Path Sum

Given a binary tree and a sum, determine if the tree has a root-to-leaf path such that adding up all the values along the path equals the given sum.

For example:
Given the below binary tree and sum = 22,

              5
             / \
            4   8
           /   / \
          11  13  4
         /  \      \
        7    2      1

return true, as there exist a root-to-leaf path 5->4->11->2 which sum is 22.

Something worth noticing in the problem:

a. It is a binary tree

b. only if there is a "root-to-leaf" path , is it a valid path

              5
             / \    given this tree and sum = 5, it is not a valid path since 
            4   8   it doesn't get down to the leaf.

It is clearly a recursive problem. Pass the current required sum to certain root until the leaf and see whether it is a valid path

# Definition for a  binary tree node
class TreeNode:
    def __init__(self, x):
        self.val = x
        self.left = None
        self.right = None

class Solution:
    # @param root, a tree node
    # @param sum, an integer
    # @return a boolean

    def hasPathSum(self, root, sum):
        if root is None:
             return False
        if root.val == sum and root.left is None and root.right is None:
            return True
        if root.val != sum and root.left is None and root.right is None:
            return False
        else:
            return self.hasPathSum(root.left,sum-root.val) or self.hasPathSum(root.right, sum-root.val)

Balanced Binary Tree

Given a binary tree, determine if it is height-balanced. For this problem, a height-balanced binary tree is defined as a binary tree in which the depth of the two subtrees of every node never differ by more than 1.

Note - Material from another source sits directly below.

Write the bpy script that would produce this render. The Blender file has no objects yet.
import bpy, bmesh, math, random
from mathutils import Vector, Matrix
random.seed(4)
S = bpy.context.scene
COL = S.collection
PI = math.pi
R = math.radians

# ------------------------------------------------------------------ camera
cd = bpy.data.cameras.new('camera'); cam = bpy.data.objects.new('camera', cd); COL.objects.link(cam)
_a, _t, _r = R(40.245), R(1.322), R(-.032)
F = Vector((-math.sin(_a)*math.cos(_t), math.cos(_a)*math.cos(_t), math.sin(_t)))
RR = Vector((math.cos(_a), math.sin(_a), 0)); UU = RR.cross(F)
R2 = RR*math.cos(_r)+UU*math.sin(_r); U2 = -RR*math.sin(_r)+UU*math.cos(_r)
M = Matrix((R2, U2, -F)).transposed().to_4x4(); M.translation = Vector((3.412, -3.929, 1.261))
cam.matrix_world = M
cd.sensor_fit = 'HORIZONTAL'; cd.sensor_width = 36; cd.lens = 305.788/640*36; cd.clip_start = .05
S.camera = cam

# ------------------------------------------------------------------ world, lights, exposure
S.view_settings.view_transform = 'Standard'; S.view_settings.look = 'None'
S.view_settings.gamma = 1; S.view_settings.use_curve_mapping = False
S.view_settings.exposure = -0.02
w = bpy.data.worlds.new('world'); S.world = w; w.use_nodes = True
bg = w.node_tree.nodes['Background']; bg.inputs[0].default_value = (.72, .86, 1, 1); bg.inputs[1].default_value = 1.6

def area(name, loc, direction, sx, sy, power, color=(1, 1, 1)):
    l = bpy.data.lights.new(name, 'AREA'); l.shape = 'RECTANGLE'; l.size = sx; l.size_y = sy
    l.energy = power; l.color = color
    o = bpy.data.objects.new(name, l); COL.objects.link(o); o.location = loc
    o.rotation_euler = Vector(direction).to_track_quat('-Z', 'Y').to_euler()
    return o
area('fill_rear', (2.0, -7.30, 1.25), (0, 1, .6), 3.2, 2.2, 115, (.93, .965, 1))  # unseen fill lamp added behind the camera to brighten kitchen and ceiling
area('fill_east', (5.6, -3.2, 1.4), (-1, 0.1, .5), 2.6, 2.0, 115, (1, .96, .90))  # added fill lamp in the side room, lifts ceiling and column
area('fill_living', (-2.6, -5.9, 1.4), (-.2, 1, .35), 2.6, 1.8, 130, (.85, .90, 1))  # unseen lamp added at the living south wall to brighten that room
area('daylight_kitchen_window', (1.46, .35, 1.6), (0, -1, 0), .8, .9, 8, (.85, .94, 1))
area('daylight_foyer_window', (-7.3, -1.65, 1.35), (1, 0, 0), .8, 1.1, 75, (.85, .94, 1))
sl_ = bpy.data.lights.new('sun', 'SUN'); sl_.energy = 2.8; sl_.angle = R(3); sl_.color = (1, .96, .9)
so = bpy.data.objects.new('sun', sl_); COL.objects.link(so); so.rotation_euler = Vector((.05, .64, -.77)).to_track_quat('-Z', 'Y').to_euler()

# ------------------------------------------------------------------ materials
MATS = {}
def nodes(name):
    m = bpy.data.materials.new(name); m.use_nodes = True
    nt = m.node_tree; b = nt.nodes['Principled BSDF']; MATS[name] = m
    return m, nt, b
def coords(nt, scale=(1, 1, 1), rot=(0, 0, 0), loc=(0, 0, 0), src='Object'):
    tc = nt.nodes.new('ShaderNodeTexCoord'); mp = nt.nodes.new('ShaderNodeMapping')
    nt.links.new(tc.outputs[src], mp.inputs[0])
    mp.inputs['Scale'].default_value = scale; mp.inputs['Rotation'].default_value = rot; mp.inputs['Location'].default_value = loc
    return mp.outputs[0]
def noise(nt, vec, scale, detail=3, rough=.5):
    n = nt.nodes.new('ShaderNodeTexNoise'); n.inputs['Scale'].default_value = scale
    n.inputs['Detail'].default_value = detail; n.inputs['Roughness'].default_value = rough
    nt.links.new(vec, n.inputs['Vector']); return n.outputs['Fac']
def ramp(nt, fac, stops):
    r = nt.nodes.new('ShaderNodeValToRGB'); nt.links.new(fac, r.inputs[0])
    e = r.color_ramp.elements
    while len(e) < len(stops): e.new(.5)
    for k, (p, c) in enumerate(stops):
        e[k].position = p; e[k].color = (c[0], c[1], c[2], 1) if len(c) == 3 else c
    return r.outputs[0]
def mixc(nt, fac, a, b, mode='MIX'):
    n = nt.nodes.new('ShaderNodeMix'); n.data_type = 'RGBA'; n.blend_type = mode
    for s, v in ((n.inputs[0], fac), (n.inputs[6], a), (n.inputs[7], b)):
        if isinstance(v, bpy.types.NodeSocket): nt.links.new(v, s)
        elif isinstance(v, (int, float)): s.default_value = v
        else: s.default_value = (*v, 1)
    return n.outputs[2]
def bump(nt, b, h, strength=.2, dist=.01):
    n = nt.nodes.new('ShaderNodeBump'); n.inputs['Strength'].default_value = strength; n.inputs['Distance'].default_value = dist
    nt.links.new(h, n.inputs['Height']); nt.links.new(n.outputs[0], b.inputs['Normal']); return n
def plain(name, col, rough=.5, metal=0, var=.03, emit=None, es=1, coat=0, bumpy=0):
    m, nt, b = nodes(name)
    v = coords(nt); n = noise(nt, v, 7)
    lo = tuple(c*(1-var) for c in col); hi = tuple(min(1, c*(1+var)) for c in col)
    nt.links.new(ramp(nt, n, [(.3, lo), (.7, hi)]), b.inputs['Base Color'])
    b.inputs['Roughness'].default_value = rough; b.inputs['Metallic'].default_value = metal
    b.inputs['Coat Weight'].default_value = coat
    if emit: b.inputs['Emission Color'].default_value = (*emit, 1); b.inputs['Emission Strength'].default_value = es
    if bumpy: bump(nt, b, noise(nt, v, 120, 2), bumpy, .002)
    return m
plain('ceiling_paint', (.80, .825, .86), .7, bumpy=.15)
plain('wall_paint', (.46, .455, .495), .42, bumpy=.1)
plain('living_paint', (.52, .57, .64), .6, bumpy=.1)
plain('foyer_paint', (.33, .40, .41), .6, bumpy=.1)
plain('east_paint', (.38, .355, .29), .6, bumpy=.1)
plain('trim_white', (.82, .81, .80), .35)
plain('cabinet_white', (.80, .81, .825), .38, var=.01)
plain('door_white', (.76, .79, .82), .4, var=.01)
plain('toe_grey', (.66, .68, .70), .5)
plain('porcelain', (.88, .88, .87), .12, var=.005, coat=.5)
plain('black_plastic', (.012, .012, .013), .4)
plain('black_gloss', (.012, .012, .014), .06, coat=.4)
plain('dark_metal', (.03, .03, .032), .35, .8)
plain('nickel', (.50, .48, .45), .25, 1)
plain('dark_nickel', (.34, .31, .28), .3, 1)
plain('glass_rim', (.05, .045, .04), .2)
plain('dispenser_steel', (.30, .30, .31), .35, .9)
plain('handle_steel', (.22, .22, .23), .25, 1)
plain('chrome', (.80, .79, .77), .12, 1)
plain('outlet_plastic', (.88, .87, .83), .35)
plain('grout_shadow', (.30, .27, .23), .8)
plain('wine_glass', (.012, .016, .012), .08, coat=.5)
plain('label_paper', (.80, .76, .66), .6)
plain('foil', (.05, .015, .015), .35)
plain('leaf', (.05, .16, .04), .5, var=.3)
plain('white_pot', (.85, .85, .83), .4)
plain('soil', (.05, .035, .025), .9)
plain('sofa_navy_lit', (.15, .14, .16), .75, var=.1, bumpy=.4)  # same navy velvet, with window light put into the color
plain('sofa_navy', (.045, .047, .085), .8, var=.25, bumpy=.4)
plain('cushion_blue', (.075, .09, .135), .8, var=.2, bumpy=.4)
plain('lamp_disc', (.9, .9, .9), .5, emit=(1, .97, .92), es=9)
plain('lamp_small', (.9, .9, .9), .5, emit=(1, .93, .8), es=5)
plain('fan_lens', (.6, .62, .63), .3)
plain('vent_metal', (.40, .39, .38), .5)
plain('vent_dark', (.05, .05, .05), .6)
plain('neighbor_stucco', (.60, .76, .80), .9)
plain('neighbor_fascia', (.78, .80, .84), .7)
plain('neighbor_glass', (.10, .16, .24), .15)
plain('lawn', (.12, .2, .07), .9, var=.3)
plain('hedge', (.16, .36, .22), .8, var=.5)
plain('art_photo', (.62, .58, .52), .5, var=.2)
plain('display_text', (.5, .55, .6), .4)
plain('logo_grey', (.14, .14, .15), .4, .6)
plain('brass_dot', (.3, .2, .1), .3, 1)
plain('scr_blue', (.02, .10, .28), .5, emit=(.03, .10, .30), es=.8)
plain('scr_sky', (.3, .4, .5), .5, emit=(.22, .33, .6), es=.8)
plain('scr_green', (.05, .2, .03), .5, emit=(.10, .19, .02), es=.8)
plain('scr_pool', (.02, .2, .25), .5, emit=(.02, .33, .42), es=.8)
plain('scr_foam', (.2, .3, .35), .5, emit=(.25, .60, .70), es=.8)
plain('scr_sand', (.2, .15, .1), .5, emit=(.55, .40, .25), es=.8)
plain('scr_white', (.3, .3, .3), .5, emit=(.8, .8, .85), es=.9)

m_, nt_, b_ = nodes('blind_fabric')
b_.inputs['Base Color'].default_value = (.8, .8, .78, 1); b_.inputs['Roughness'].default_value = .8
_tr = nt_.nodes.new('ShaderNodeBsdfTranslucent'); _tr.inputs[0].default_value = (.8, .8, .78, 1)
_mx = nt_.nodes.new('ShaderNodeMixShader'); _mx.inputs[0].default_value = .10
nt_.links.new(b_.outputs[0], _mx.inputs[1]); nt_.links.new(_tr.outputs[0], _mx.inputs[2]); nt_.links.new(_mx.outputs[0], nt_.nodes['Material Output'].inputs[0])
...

The same question appears on <Cracking> too (p86 4.1)

The key points to this problem is:

a.  check whether the current tree is balanced 
     i.e., |height(left sub tree) - height(right sub tree)| <= 1

b. check whether the left sub tree and right sub tree of the current tree is balanced
    It could be the case that even though the left, right height of the current tree differs no more 
    than one, the two trees are not balanced by themselves. e.g. the left sub tree could only 
    have left child and is an array...>__<

c. what is the height of the current tree ?
    height of the current tree is the maximum height of left and right sub tree + 1
    (even by wording, it is recursive in nature haha)

Something worth noticing:

a. since there are recursions in the process, it could lead to duplicates recursion. 
     notice that when you are calculating the height of the current tree, you actually already
     calculate the height of its left and right sub trees.  Use a DP :)

class TreeNode:
    def __init__(self, x):
        self.val = x
        self.left = None
        self.right = None

class Solution:
    # @param root, a tree node
    # @return a boolean
    def __init__(self):
        self.dp = {}

    def height(self, root):
        if root is None:
            return 0
        else:
            lh, rh = self.height(root.left), self.height(root.right)
            rh = max(lh, rh) + 1
            self.dp[root.left], self.dp[root.right] =lh, rh
        return h

    def isBalanced(self, root):
        if root is None:
            return True
        else:
            # this checks 1.whether is current tree is balanced; 2. whether its two sub trees are balanced
            return abs(self.height(root.left)-self.height(root.right)) <= 1 and self.isBalanced(root.left) and self.isBalanced(root.right)